**Records to process**
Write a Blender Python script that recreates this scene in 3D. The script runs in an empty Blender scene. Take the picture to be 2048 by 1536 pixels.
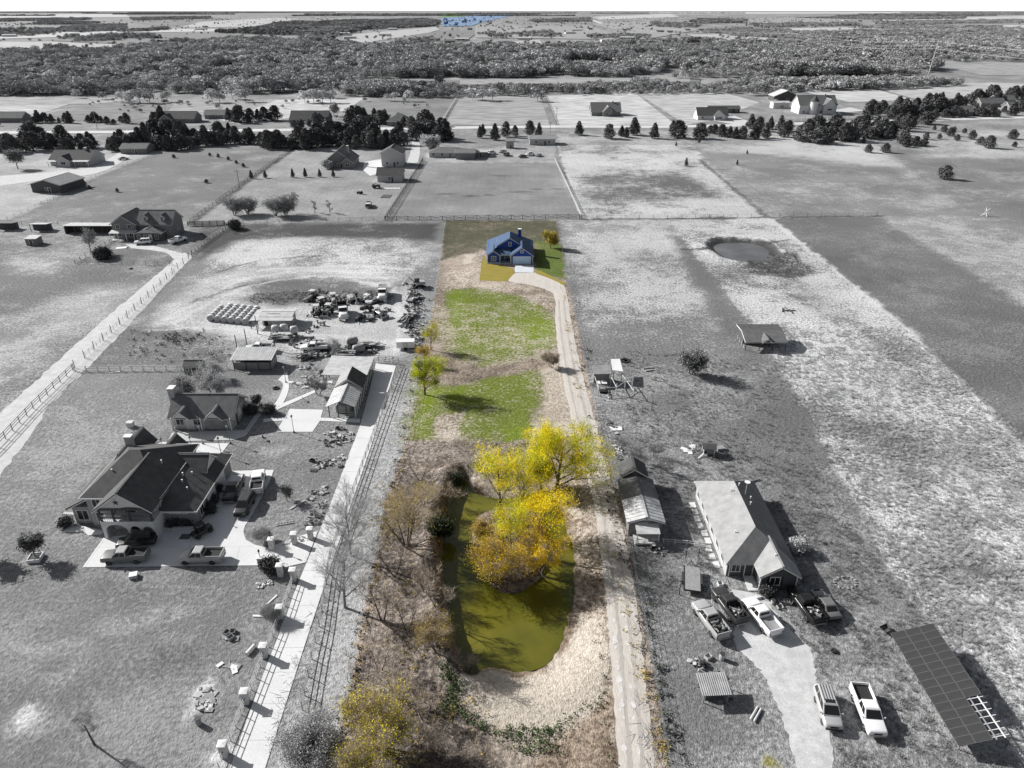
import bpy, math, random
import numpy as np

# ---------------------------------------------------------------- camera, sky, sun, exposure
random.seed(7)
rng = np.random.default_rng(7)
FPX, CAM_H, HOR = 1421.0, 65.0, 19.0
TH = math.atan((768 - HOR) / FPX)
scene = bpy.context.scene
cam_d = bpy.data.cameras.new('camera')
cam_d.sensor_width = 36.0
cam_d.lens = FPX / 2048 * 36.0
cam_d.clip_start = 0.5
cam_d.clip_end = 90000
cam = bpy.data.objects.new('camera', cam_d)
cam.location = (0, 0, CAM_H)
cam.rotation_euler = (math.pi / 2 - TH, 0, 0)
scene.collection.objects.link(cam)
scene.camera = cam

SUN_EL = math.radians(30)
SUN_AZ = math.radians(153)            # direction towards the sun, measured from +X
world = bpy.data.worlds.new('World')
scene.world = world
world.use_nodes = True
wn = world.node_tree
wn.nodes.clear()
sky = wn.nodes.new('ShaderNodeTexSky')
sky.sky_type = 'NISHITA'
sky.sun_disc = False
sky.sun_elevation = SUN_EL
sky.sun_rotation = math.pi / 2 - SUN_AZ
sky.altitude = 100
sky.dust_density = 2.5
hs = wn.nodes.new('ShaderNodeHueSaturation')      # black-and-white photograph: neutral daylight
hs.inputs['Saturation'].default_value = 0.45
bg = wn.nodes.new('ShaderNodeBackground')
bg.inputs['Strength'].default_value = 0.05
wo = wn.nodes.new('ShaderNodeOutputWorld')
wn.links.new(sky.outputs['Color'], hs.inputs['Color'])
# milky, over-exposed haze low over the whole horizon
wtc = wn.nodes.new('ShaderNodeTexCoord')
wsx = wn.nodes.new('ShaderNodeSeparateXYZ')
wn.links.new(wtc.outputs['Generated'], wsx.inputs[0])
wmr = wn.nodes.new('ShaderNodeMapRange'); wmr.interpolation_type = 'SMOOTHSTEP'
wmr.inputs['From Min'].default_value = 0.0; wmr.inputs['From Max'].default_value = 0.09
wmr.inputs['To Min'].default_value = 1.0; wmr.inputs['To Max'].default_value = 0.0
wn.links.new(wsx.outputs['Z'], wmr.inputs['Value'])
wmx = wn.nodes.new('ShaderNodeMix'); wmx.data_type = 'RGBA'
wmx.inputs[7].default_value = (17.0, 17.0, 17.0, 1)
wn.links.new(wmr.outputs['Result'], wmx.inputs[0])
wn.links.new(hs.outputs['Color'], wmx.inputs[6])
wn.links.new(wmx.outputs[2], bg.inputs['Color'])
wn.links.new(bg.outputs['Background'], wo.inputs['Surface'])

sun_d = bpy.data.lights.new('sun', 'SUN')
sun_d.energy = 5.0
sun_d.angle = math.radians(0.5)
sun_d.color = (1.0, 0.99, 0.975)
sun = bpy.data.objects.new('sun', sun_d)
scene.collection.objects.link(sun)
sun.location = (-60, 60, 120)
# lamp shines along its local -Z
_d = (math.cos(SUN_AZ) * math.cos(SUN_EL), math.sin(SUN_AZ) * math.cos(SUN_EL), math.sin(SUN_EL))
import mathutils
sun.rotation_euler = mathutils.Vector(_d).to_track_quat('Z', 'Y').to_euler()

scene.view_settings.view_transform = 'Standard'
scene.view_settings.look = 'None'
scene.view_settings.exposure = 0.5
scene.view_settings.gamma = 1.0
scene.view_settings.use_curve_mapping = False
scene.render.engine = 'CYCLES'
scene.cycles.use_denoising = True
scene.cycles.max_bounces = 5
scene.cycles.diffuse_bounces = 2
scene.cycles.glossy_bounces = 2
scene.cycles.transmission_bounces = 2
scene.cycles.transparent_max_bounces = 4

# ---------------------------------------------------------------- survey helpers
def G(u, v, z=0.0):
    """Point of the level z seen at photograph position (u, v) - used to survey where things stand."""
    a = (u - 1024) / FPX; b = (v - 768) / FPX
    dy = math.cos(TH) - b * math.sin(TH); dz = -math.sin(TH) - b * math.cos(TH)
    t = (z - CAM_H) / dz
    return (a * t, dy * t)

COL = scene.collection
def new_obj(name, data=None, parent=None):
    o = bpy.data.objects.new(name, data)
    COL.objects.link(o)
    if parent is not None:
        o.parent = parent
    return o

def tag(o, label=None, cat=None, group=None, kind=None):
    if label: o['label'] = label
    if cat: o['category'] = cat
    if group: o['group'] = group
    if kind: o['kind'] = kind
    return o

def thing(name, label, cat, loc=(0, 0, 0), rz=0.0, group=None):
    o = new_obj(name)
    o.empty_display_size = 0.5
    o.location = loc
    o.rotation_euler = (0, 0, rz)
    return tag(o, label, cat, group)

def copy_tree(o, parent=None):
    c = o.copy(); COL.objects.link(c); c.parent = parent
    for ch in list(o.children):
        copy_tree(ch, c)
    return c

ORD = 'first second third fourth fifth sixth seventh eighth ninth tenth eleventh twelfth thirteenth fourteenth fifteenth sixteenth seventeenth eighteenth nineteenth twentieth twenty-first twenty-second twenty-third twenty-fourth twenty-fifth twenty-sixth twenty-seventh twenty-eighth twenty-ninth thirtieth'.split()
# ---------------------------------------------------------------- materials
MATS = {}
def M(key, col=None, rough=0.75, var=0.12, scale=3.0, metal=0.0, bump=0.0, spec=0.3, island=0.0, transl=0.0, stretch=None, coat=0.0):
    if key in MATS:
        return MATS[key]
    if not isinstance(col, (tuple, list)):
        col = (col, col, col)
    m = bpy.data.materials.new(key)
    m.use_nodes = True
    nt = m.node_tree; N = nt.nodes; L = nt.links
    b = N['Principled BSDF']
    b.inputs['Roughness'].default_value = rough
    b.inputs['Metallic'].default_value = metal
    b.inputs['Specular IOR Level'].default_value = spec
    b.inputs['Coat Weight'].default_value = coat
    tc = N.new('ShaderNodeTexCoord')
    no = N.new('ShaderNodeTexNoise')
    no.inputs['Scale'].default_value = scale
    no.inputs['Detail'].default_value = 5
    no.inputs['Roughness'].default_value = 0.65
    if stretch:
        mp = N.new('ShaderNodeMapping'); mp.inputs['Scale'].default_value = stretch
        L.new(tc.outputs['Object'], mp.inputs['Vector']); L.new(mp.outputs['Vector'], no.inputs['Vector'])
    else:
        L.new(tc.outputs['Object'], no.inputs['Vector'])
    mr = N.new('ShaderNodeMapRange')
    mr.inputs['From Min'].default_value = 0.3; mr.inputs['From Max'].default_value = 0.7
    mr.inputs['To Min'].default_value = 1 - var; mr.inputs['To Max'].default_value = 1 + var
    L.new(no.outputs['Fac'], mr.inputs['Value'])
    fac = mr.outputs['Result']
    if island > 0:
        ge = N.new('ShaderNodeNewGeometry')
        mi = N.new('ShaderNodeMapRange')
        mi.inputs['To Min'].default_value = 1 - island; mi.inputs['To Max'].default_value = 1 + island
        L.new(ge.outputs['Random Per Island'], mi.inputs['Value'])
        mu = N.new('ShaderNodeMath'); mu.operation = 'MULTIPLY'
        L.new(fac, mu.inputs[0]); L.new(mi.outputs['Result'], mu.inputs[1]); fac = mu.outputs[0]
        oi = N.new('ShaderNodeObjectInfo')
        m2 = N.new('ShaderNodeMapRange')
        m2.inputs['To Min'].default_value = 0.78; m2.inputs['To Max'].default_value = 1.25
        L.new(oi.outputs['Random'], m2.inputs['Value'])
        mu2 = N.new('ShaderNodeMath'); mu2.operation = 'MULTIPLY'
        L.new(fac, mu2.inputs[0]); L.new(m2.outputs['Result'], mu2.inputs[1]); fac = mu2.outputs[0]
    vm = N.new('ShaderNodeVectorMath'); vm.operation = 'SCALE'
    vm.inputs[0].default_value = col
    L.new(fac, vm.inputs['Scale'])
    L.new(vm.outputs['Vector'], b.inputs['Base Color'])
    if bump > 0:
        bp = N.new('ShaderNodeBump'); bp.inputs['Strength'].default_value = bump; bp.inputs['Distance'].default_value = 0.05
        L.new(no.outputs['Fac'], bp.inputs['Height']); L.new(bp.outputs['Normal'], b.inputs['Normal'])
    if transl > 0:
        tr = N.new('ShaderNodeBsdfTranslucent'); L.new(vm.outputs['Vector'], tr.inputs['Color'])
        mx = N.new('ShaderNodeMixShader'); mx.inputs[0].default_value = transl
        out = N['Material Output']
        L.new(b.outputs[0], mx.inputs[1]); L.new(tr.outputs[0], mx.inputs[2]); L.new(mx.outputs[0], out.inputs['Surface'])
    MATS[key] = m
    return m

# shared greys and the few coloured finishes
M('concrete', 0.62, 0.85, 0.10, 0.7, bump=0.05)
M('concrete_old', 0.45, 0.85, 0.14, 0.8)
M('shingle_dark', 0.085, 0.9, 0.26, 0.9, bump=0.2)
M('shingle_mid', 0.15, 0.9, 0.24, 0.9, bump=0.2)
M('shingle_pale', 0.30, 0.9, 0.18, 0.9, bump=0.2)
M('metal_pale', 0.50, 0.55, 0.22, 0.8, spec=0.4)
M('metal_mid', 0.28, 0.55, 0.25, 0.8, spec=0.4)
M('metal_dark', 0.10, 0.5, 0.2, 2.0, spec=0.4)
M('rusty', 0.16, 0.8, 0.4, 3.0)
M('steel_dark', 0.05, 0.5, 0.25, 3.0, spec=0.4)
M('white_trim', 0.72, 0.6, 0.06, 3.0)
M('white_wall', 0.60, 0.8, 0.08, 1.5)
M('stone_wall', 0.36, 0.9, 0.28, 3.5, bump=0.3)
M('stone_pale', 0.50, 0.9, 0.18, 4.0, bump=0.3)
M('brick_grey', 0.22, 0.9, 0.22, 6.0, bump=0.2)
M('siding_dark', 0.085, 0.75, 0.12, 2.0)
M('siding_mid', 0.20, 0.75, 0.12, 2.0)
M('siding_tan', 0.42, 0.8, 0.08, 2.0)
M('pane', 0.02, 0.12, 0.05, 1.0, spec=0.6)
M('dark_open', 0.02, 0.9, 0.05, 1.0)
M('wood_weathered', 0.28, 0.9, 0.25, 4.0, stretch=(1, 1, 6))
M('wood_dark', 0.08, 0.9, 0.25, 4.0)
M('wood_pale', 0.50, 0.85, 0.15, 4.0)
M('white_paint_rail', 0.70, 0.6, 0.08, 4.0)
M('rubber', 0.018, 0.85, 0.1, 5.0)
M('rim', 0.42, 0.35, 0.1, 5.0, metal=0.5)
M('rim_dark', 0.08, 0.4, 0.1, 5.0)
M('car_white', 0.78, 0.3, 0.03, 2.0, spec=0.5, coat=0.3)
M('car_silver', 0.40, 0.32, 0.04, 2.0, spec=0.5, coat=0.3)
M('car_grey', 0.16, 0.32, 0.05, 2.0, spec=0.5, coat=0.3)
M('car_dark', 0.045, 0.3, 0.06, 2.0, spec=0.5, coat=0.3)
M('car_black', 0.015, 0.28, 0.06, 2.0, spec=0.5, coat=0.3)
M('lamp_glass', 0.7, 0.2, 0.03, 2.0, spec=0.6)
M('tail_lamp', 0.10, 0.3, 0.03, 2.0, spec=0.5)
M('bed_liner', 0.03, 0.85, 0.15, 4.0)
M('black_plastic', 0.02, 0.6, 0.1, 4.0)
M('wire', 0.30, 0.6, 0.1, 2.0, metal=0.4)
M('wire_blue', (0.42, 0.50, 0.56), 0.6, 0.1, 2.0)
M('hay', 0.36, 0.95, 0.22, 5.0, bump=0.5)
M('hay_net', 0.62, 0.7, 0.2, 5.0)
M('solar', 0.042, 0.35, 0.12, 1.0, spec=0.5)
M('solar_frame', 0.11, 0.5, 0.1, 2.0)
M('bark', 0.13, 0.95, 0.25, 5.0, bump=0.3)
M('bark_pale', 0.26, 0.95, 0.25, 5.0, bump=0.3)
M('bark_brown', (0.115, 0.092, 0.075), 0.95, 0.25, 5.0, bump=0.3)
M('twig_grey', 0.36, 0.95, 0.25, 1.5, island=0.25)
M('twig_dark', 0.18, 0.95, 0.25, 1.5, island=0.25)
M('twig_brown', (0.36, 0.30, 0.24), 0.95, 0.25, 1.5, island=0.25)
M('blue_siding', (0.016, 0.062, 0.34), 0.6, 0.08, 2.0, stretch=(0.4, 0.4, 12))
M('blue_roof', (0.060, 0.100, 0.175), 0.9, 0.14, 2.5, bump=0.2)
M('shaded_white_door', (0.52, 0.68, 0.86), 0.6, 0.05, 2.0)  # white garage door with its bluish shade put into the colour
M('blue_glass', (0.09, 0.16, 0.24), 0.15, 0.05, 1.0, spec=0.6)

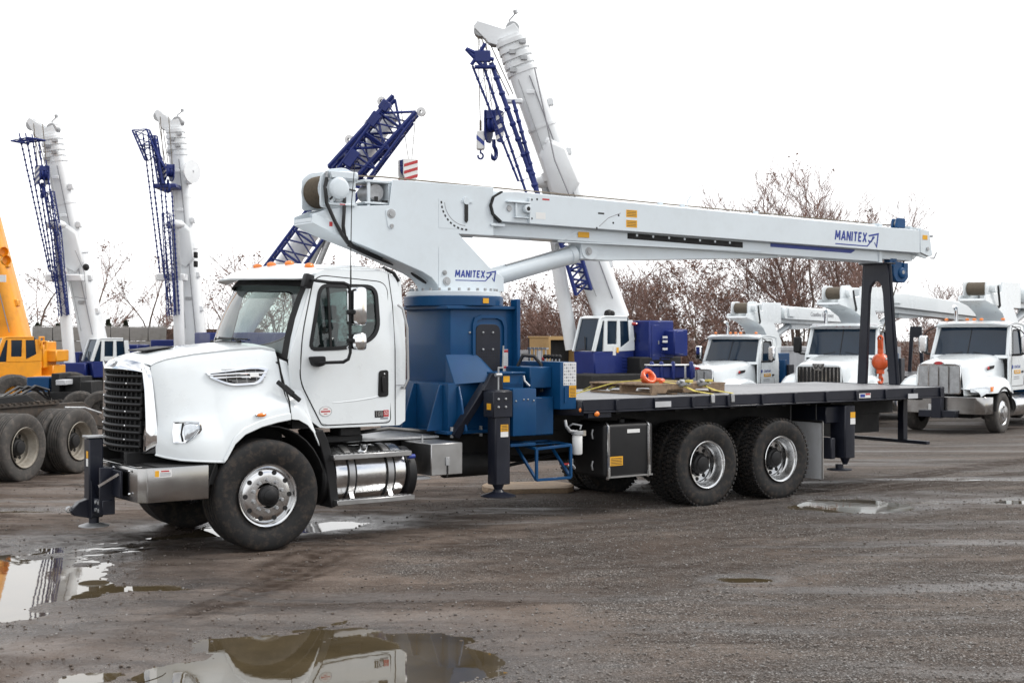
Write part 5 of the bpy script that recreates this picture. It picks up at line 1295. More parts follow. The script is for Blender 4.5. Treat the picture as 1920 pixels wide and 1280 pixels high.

**Short task**
Repeat the lines exactly as they stand, from the opening line of the data through the line with "scene.camera = cam". Pictures stay out of the copy.

**Output of the task**
Write a Blender Python script that recreates this scene in 3D. The script runs in an empty Blender scene. Take the picture to be 2048 by 1536 pixels.
import bpy, math, random
import numpy as np

# ---------------------------------------------------------------- camera, sky, sun, exposure
random.seed(7)
rng = np.random.default_rng(7)
FPX, CAM_H, HOR = 1421.0, 65.0, 19.0
TH = math.atan((768 - HOR) / FPX)
scene = bpy.context.scene
cam_d = bpy.data.cameras.new('camera')
cam_d.sensor_width = 36.0
cam_d.lens = FPX / 2048 * 36.0
cam_d.clip_start = 0.5
cam_d.clip_end = 90000
cam = bpy.data.objects.new('camera', cam_d)
cam.location = (0, 0, CAM_H)
cam.rotation_euler = (math.pi / 2 - TH, 0, 0)
scene.collection.objects.link(cam)
scene.camera = cam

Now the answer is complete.